La distance entre Chiisme et Sunnisme est au moins aussi considérable qu’entre Catholiques et Protestants au XVIe siècle. De même, entre l’Islam laïc des militaires égyptiens ou turcs et l’Islam intégriste des Frères musulmans et du Parti de la Justice en Turquie (AKP), chemine une frontière qui n’est pas seulement de circonstance mais essentielle à l’Islam. Pour nous, Occidentaux devenus areligieux, sinon athées, nous réduisons le fait religieux à des circonstances sociologiques : derrière l’exaltation islamique, nous croyons deviner les pulsions véritables qui seraient nationales ou tribales, des simples conflits de pouvoir (le père contre ses filles, le dictateur contre son peuple, l’Arabe à la peau claire contre l’Africain à la peau sombre), d’argent (celui du pétrole). Ou encore, nous aimerions tout expliquer par le déterminisme économique – la pauvreté – ou politique – l’absence de démocratie.

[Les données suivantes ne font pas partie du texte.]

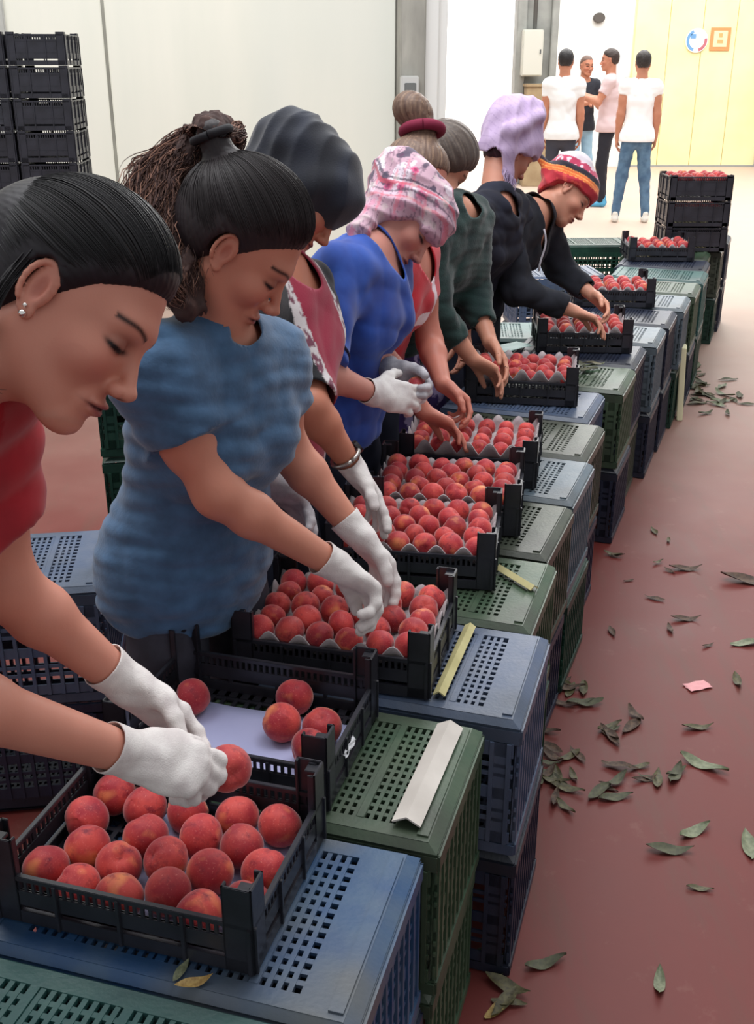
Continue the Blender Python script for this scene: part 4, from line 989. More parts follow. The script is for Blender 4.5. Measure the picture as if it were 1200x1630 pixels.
def flow_hair(p, n, pole, rad, line, t0=0.3, t1=2.3, seed=1, tp=0.013):
    """strands lying on the cap, drawn from the hairline towards the pole"""
    g_ = np.random.RandomState(seed); pl = unit(pole); e1 = unit(np.cross(pl, [1, 0, 0])); e2 = np.cross(pl, e1); out = []
    for i in range(n):
        th = g_.uniform(0, 6.283); pts = []; lift = g_.uniform(-0.012, 0.016)
        for t in np.linspace(t0+g_.uniform(0, 0.5), t1, 10):
            d = pl*math.cos(t)+(e1*math.cos(th)+e2*math.sin(th))*math.sin(t); q = np.array([0, -0.012, 0.030])+d*np.array(rad)
            gap = q[2]-np.interp(q[1], line[0], line[1])
            if gap < 0.002: break
            if abs(q[0]) > 0.06 and abs(q[1]+0.012) < 0.026 and q[2] < 0.030: break
            q = np.array([0, -0.012, 0.030])+d*(np.array(rad)*(1+lift)-(max(0, rad[0]-0.0735))*math.exp(-gap*0.6/tp))
            pts.append(tuple(q))
        if len(pts) > 3: out.append(strand(p, pts, 16, 0.0006, i))
    return out
LINE = ([-.13, -.036, -.028, .0, .010, .03, .06, .085, .12], [-.078, -.078, -.055, -.012, .004, .032, .058, .070, .072])
g = np.random.RandomState(3)
ST = flow_hair(w1, 2600, (0, -1, 0.12), (0.0885, 0.1085, 0.1005), LINE)
curve_tubes('surface_hair', ST, 0.0006, mat('dark_hair', (22, 17, 21)), w1.root, w1.o, kind='stuff')
RED = mat('red_jersey', (176, 14, 34), rough=0.8, noise=(150, 8, 28), scale=12, sheen=0.2)
w1.shirt(RED, slv=0.60, slr=0.064, neck=0.085, seed=4, label='red short-sleeved top')
for q, c in (('R', 0.045), ('L', 0.05)): w1.glove(q, cuff=c, label='white knitted cotton glove')
w1.trousers(mat('black_trousers', (34, 34, 40), rough=0.8))
mb = MB(); 
earp = w1.O+w1.R*0.084-w1.F*0.002-w1.U*0.036-w1.o
bm = bmesh.new(); bmesh.ops.create_icosphere(bm, subdivisions=2, radius=0.0042, matrix=Matrix.Translation(Vector(earp)))
bmesh.ops.create_icosphere(bm, subdivisions=2, radius=0.0026, matrix=Matrix.Translation(Vector(earp+(w1.U*0.008-w1.F*0.003))))
me = bpy.data.meshes.new('earring'); bm.to_mesh(me); bm.free(); me.shade_smooth()
o = link_mesh('earring', me, mat('silver_stud', (230, 225, 220), rough=0.15, metal=1.0), w1.root); o['label'] = 'small silver ear studs'

# --- second worker: curly ponytail, grey-blue T-shirt
w2 = Person('woman with a curly brown ponytail in a grey-blue T-shirt, bending over a tray', dict(SPECS['W2'], s=1.05,
    Rh=dict(curl=(45, 48, 50, 54), thumb=(22, 30), spread=6), Lh=dict(curl=(25, 28, 32, 36), thumb=(25, 25), spread=5)))
w2.body(res=0.005, hres=0.0026, skin=(198, 132, 110))
def w2_extra(f, L, M):
    f.cone(L(0, -0.095, 0.075), L(0, -0.140, 0.096), 0.028, 0.024, k=0.015)
w2.hair(HAIR, infl=0.024, taper=0.024, pole=(0, -0.88, 0.47), base=(33, 26, 30), hi=(52, 40, 40), res=0.003, extra=w2_extra, nst=60, amp=0.0005)
f = Fld(); X = lambda r, y, z: w2.O+w2.R*r+w2.F*y+w2.U*z
dn = np.array([0, 0, -1.0])
tail = [X(0, -0.150, 0.104)]+[np.array(q) for q in TAIL[1:]]
rad_ = [0.030, 0.046, 0.070, 0.074, 0.062, 0.030]
for i in range(5): f.cone(tail[i], tail[i+1], rad_[i]*0.58, rad_[i+1]*0.58, k=0.03)
f.disp(wob(21, 75, 0.006, 6, True, (1.5, 1.5, 0.5))); f.disp(wob(22, 170, 0.0022, 6, True, (1.5, 1.5, 0.5)))
P, F = f.nets(0.0045)
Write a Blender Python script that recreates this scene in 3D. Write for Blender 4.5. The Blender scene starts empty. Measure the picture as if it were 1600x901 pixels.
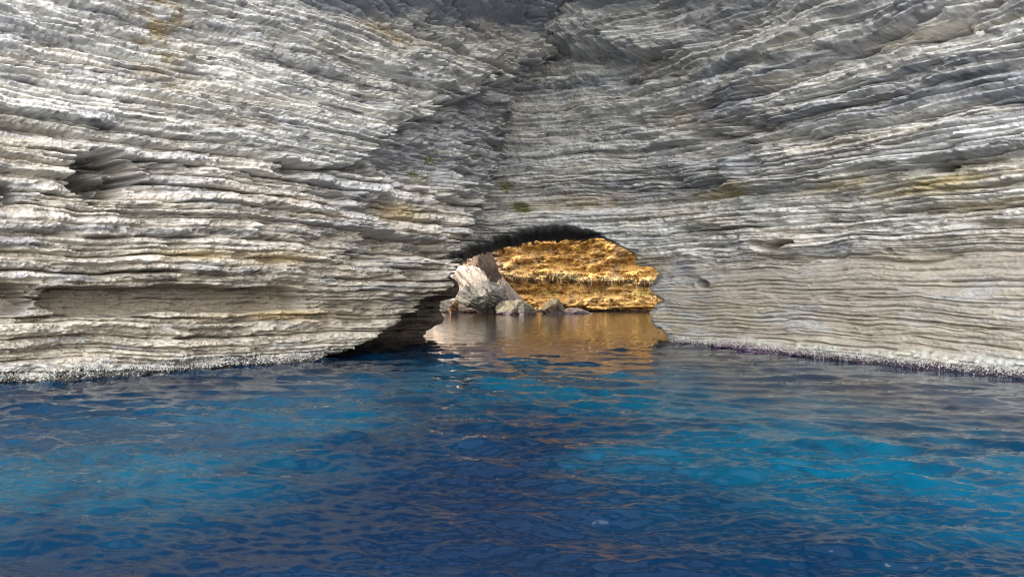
import bpy, math, random
import numpy as np
from mathutils import Vector

# ------------------------------------------------------------------ camera, sky, sun, exposure
S = bpy.context.scene
F_PX = 1186.0                      # focal length in pixels of the 1600 px wide photograph
HZ = 460.0                         # horizon row in the photograph
CAM_H = 2.5
cam_d = bpy.data.cameras.new("camera")
cam = bpy.data.objects.new("camera", cam_d)
S.collection.objects.link(cam)
cam_d.sensor_width = 36.0
cam_d.lens = 36.0 * F_PX / 1600.0
cam_d.clip_start = 0.1
cam_d.clip_end = 4000.0
cam.location = (0, 0, CAM_H)
cam.rotation_euler = (math.radians(90.0) + math.atan((HZ - 450.5) / F_PX), 0, 0)
S.camera = cam

SUN_DIR = Vector((-0.82, 0.11, 0.50)).normalized()      # towards the sun
world = bpy.data.worlds.new("World")
S.world = world
world.use_nodes = True
wn = world.node_tree
wn.nodes.clear()
sky = wn.nodes.new("ShaderNodeTexSky")
sky.sky_type = 'NISHITA'
sky.sun_disc = False
sky.sun_elevation = math.asin(SUN_DIR.z)
sky.sun_rotation = math.atan2(SUN_DIR.x, SUN_DIR.y)
sky.air_density = 1.0
sky.dust_density = 2.0
sky.ozone_density = 0.6
bg = wn.nodes.new("ShaderNodeBackground")
bg.inputs["Strength"].default_value = 0.15
wo = wn.nodes.new("ShaderNodeOutputWorld")
# broken cloud, unseen, added to whiten and brighten the light: the same all round the sky
wtc = wn.nodes.new("ShaderNodeTexCoord")
wmp = wn.nodes.new("ShaderNodeMapping"); wmp.inputs["Scale"].default_value = (1, 1, 2.2)
wno = wn.nodes.new("ShaderNodeTexNoise"); wno.inputs["Scale"].default_value = 2.6; wno.inputs["Detail"].default_value = 6.0
wmr = wn.nodes.new("ShaderNodeMapRange"); wmr.interpolation_type = 'SMOOTHSTEP'
wmr.inputs["From Min"].default_value = 0.38; wmr.inputs["From Max"].default_value = 0.60
wmr.inputs["To Max"].default_value = 0.92
wmx = wn.nodes.new("ShaderNodeMix"); wmx.data_type = 'RGBA'
wmx.inputs[7].default_value = (7.6, 7.15, 6.6, 1.0)
wn.links.new(wtc.outputs["Generated"], wmp.inputs[0]); wn.links.new(wmp.outputs[0], wno.inputs["Vector"])
wn.links.new(wno.outputs["Fac"], wmr.inputs["Value"]); wn.links.new(wmr.outputs[0], wmx.inputs[0])
wn.links.new(sky.outputs[0], wmx.inputs[6]); wn.links.new(wmx.outputs[2], bg.inputs[0])
wn.links.new(bg.outputs[0], wo.inputs[0])

sun_d = bpy.data.lights.new("sun", 'SUN')
sun_d.energy = 2.0
sun_d.angle = math.radians(0.5)
sun_d.color = (1.0, 0.93, 0.82)
sun = bpy.data.objects.new("sun", sun_d)
S.collection.objects.link(sun)
sun.rotation_euler = SUN_DIR.to_track_quat('Z', 'Y').to_euler()
sun.location = (-60, 0, 80)

S.view_settings.view_transform = 'Standard'
S.view_settings.look = 'None'
S.view_settings.exposure = 3.1
S.view_settings.gamma = 1.0
try:
    S.cycles.max_bounces = 8
    S.cycles.diffuse_bounces = 4
    S.cycles.glossy_bounces = 4
    S.cycles.filter_width = 1.1
    S.cycles.use_denoising = True
    S.cycles.sample_clamp_indirect = 4.0
except Exception:
    pass

# ------------------------------------------------------------------ noise
def _hash(i, j, seed):
    i = np.asarray(i).astype(np.int64).astype(np.uint32)
    j = np.asarray(j).astype(np.int64).astype(np.uint32)
    h = i * np.uint32(374761393) + j * np.uint32(668265263) + np.uint32((seed * 2246822519) & 0xFFFFFFFF)
    h = (h ^ (h >> np.uint32(13))) * np.uint32(1274126177)
    h = (h ^ (h >> np.uint32(16))) * np.uint32(2246822519)
    h = h ^ (h >> np.uint32(15))
    return (h & np.uint32(0xFFFFFF)).astype(np.float32) / np.float32(0xFFFFFF)

def vn(x, y, seed=0):
    """value noise, -1..1"""
    x = np.asarray(x, dtype=np.float64); y = np.asarray(y, dtype=np.float64)
    x, y = np.broadcast_arrays(x, y)
    xi = np.floor(x); yi = np.floor(y)
    fx = (x - xi).astype(np.float32); fy = (y - yi).astype(np.float32)
    fx = fx * fx * fx * (fx * (fx * 6 - 15) + 10); fy = fy * fy * fy * (fy * (fy * 6 - 15) + 10)
    a = _hash(xi, yi, seed); b = _hash(xi + 1, yi, seed)
    c = _hash(xi, yi + 1, seed); d = _hash(xi + 1, yi + 1, seed)
    return (a + (b - a) * fx + (c - a) * fy + (a - b - c + d) * fx * fy) * 2 - 1

def fbm(x, y, seed=0, octaves=4, gain=0.5, lac=2.03):
    t = 0; amp = 1.0; tot = 0.0
    for o in range(octaves):
        t = t + amp * vn(x, y, seed + o * 17)
        tot += amp
        amp *= gain; x = x * lac + 13.7; y = y * lac + 7.3
    return t / tot

def ridged(x, y, seed=0, octaves=3, gain=0.55, lac=2.1):
    t = 0; amp = 1.0; tot = 0.0
    for o in range(octaves):
        t = t + amp * (1 - np.abs(vn(x, y, seed + o * 31)))
        tot += amp
        amp *= gain; x = x * lac + 5.1; y = y * lac + 3.3
    return t / tot

def sst(a, b, x):
    t = np.clip((x - a) / (b - a), 0, 1)
    return t * t * (3 - 2 * t)

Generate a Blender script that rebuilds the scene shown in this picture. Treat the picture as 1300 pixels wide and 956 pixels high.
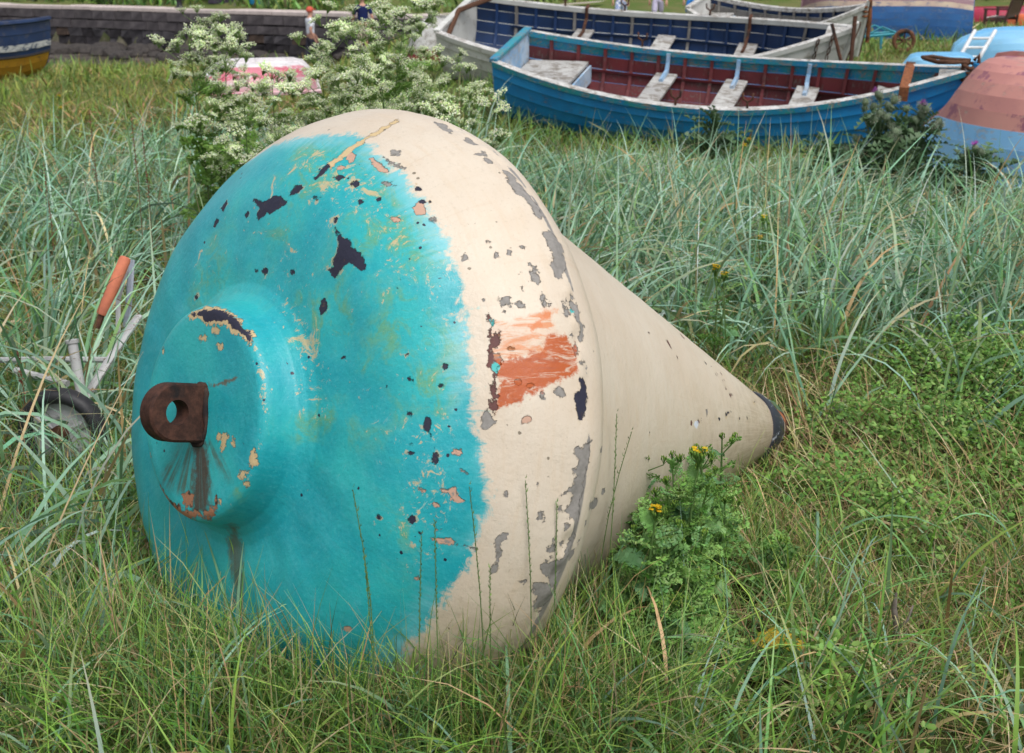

Eh bien la difficulté de comprendre le Djihadisme généralisé est qu’il incorpore à la fois toutes ces causes objectives mais aussi d’authentiques motivations spirituelles. Un ancien Président de l’Indonésie, Abdurrahman Wahid, également leader d’un islam modéré, m’expliquait que les Occidentaux ne pouvaient plus comprendre le fracas du monde musulman, parce qu’ayant perdu tout sens religieux, nous n’acceptions pas que les Djihadistes croyaient véritablement combattre au nom de l’Islam, du moins au nom de leur interprétation de l’Islam. Et l’Islam ne disposant d’aucune autorité centrale, pas de pape en Islam, susceptible de départager les sectes, les conflits n’avaient pas d’issue civile. Dès lors, pour les Occidentaux, les options sont limitées : on hésite entre détourner le regard, comme en Syrie, défendre nos intérêts comme au Mali, pactiser avec le Diable comme en Iran, s’indigner comme en Birmanie.
Autant d’options dérisoires s’il en existait d’autres. Suggérons tout de même deux priorités : comprendre ce combat intra-islamique, car nous en sommes loin, et repérer ces musulmans éclairés qui sont les plus proches de nos idéaux humanistes, car il en existe (Abdurrahman Wahid en fut), mais nous ne les connaissons pas.